The next day it was back to Callao and we had to get ready for our Christmas service in Callao. Katrina and I’s role in the service was very minor, and for the most part we simply got to enjoy what the Callao team had organized. They gave away toys to all the kids, and of course, the ever popular Paneton and Chocolatada. After hugs and chatting with everyone in Callao that we hadn’t seen in a few months, we had to whisk away to the airport to catch our flight back to the US. And after a long and tiring night of travelling, I’m back in the States with the family and happily plopped on the couch with my Dad. Which brings us up to date.

Katrina and I are living the life of an average American for two weeks and January 5th it’s back to Callao. January we’re getting a visit from Steven and Emily with the church and we’ll get to map out a schedule for our final six months in Peru. We’re ending the month with a visit from my friends Dave and Erica and by early February we’ll be in Iquitos—a city in the Amazon river basin.
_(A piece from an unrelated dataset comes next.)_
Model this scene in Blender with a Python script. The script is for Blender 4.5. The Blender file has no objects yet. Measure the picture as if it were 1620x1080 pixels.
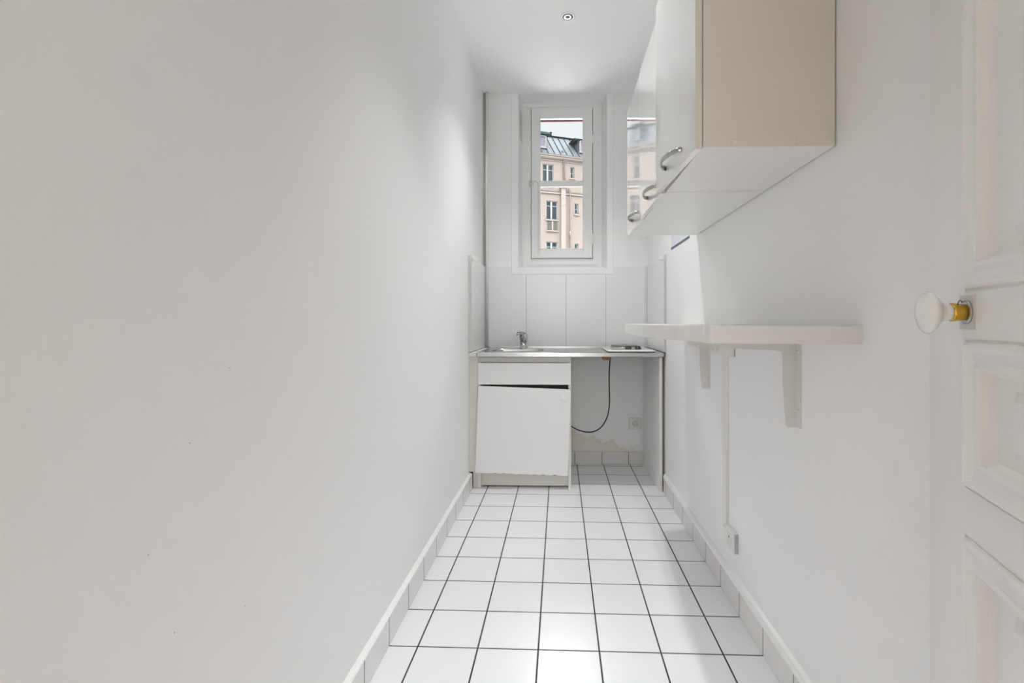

So as I sit here on Christmas, talking about trips from one of the Seven World Wonders to the Amazon River—I feel obligated to say how truly blessed I’ve been to have such amazing experience over the last few months—that will continue on into 2014. There’s a million and one things I could say—but since it’s after midnight now and officially Christmas, I’m simply going to say Merry Christmas.